Nahas, Ardelia hanya mendapat persetujuan dana sebesar Rp 2 juta yang masih belum cair hingga
saat ini. Dukungan dari pihak kampus tidak ia rasakan. Menurutnya, hal tersebut
menjadi hambatan bagi mahasiswa untuk mengembangkan soft skills mereka.
“Bagaimana mau meningkatkan status UIN Jakarta di kancah Internasional jika masalah
seperti ini tidak di-support,” ungkap Ardelia via Instagram,
Kamis (18/4).
Menanggapi hal itu, Amany mengaku akan berupaya semaksimal mungkin untuk mendukung berjalannya
Pionir IX kali ini maupun kegiatan-kegiatan nonakademik mahasiswa lainnya. “Sudah
menjadi tanggung jawab saya untuk memberi dorongan dalam bentuk kebutuhan apa
pun,” ujar Amany saat ditemui di Gedung Rektorat Lantai 2, Senin (8/4).
Batas Semester Calon Ketua
Ormawa
Pengelolaan Organisasi Mahasiswa (Ormawa) pun
menjadi aspek yang akan dirumuskan pada tahun ini. Dalam kesempatan wawancara dengan Institut
pada Rabu (13/3), Amany mengatakan, ia hanya akan memberikan
kesempatan kepada mahasiswa semester lima untuk dapat menjadi calon ketua
Ormawa. Himbauan ketetapan tersebut akan disosialisasikan kepada pengurus
Ormawa periode 2019 setelah seluruh rangkaian musyawarah mahasiswa usai.

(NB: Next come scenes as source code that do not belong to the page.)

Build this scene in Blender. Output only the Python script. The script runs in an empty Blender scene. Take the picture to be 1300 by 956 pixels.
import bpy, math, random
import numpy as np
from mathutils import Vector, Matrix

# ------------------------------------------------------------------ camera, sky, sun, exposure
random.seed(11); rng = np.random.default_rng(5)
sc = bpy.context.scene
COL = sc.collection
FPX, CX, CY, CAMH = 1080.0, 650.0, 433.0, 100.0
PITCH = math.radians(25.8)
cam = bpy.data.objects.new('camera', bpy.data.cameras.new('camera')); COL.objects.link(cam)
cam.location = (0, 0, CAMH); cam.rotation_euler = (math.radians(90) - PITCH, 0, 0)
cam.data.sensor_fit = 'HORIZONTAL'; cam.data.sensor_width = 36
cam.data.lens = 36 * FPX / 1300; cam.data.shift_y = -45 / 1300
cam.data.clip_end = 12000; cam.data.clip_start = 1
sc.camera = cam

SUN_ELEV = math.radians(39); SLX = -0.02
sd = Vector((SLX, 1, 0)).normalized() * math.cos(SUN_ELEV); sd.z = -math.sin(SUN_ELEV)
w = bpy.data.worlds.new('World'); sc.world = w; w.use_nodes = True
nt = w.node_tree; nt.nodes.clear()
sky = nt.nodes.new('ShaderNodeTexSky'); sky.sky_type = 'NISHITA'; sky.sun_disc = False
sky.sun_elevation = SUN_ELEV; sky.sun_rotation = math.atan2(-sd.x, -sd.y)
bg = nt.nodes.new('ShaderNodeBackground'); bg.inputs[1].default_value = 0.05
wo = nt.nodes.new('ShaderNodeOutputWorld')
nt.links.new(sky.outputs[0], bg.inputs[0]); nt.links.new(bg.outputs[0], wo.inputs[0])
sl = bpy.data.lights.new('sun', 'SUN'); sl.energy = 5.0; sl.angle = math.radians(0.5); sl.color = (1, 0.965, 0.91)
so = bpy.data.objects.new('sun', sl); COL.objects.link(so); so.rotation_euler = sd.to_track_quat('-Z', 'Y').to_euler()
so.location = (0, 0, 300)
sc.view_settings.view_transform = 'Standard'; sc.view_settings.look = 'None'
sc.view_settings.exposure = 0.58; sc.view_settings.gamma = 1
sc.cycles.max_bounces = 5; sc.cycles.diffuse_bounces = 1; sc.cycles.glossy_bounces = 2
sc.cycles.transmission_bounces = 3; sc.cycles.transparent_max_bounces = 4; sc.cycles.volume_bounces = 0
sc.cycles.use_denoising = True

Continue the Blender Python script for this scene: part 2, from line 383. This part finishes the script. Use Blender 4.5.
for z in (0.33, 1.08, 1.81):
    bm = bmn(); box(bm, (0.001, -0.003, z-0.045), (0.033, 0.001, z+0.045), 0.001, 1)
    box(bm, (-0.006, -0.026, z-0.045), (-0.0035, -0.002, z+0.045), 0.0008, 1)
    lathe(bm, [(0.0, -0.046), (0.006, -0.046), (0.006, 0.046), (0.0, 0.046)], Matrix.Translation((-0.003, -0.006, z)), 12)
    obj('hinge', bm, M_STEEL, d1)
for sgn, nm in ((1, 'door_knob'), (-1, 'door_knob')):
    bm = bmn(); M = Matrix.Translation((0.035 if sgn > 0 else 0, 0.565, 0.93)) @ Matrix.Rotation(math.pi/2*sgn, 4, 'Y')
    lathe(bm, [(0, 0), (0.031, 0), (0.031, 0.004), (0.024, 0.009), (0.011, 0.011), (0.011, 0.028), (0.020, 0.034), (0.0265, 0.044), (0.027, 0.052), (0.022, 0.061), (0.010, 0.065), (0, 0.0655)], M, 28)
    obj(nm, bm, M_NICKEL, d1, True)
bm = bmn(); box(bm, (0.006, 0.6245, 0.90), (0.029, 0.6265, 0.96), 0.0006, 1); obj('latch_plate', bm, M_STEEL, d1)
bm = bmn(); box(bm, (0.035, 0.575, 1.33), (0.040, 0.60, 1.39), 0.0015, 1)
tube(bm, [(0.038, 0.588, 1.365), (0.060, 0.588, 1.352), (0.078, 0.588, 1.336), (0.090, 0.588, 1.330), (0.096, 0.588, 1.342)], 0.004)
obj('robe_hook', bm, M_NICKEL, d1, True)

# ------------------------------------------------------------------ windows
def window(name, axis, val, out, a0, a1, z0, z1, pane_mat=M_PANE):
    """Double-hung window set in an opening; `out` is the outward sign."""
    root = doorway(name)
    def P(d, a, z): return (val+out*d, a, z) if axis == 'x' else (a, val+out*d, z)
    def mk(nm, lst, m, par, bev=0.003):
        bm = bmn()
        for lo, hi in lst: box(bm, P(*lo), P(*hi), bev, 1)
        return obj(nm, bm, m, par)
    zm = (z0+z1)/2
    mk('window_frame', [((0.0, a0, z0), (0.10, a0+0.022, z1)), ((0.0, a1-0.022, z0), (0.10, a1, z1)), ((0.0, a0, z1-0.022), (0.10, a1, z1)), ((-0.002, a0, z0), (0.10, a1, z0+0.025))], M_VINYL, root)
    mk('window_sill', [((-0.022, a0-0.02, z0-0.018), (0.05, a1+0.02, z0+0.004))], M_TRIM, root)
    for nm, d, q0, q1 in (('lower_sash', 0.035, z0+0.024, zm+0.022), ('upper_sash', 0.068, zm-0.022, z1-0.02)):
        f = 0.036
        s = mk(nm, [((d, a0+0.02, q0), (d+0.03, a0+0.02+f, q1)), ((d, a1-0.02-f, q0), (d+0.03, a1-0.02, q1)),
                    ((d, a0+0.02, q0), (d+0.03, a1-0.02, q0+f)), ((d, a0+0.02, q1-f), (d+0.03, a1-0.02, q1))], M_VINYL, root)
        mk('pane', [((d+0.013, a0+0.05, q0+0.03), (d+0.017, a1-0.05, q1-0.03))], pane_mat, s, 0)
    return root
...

Rencana ketetapan terkait tata kelola Ormawa ini
dilatarbelakangi oleh banyaknya mahasiswa UIN Jakarta yang lulus ketika
menginjak semester sebelas. Menurutnya, molornya masa studi mahasiswa
disebabkan oleh masa kepemimpinan pada organisasi.
Karena itu, dengan diubahnya peraturan semester untuk calon ketua Ormawa, Amany
mengharapkan mahasiswa dapat menyelesaikan masa studinya dengan tepat waktu.
Meskipun begitu, ketetapan pembatasan semester
untuk calon ketua Ormawa yang dicanangkan Amany berbeda dengan Surat Keputusan
Direktur Jenderal Pendidikan Islam Nomor 4961 Tahun 2016 Tentang Pedoman Umum
Organisasi Kemahasiswaan. Pada Poin I mengenai Syarat dan Tata Cara Pemilihan, tertulis bahwa mahasiswa semester lima dan tujuh berhak
untuk menjadi calon ketua Ormawa. Wacana ini pun menuai tanggapan dari Ketua
Dewan Eksekutif Mahasiswa UIN Jakarta Sultan Rivandi.
Sultan mengaku sempat mendengar rencana kebijakan
pembatasan semester untuk calon ketua Ormawa. Menurutnya, kampus sebagai ruang
demokrasi mahasiswa seharusnya terbuka bagi kepemimpinan baik mahasiswa
semester lima maupun tujuh. Sebab, kepemimpinan merupakan pengalaman yang tidak
didapatkan mahasiswa di dalam kelas perkuliahan.
Maka dari itu, ia mewanti-wanti pihak kampus agar
dapat memberikan alasan dan rasionalisasi yang tepat atas kebijakan yang
dibuat. “Agar tidak menuai kontra dan ketidakadilan di kalangan mahasiswa terutama
semester tujuh,” ungkap Sultan, Senin (8/4).